While reading the discussion of the phrase "evil's advocate," I got to thinking of the general possibility that a visual misperception of a word's spelling could effect a change in the word's pronunciation--not just idiosyncratically but among speakers at large.

I fell to wondering about the word "height," as it lost the normal "-th" ending that makes nouns out of adjectives ("width," "truth," etc.)--"heighth" has just too many h's!

It's probably not an example, but I have two observations about the OED entry for "height":

1.  The entry seems not to acknowledge the fact that the pronunciation of the word with a "theta" ending is current--at least in dialects of Southern American English.

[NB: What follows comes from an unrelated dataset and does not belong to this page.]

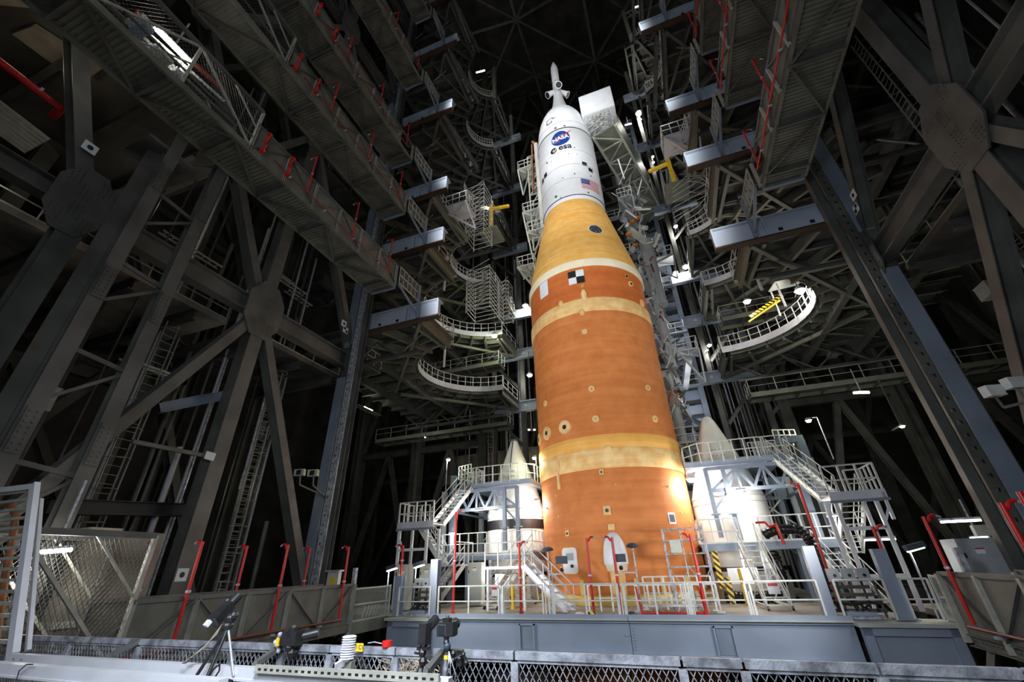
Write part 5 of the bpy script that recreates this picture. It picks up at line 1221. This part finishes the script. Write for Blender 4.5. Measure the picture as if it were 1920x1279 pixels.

2.  The entry notes that the spelling "highth" was "the form used by Milton."  I have no reason to doubt that the spelling represents Milton's pronunciation (as it does my own!), and the OED can't go into all the complexities of such an issue:  But for 16th and 17th century publications, all sorts of vagaries could have occurred between the author's "intent" (or customary oral practice) and what shows up in print.  Besides, Milton was blind; he never saw the text of _Paradise Lost_.  He dictated the lines, and the amanuensis would have handed the ms. pages to who-knows-whom before they arrived at the print shop, where journeyman type-setters, who had varying degrees of skill at deciphering the handwriting, enjoyed some degree of freedom as regards spelling, capitalization, and punctuation.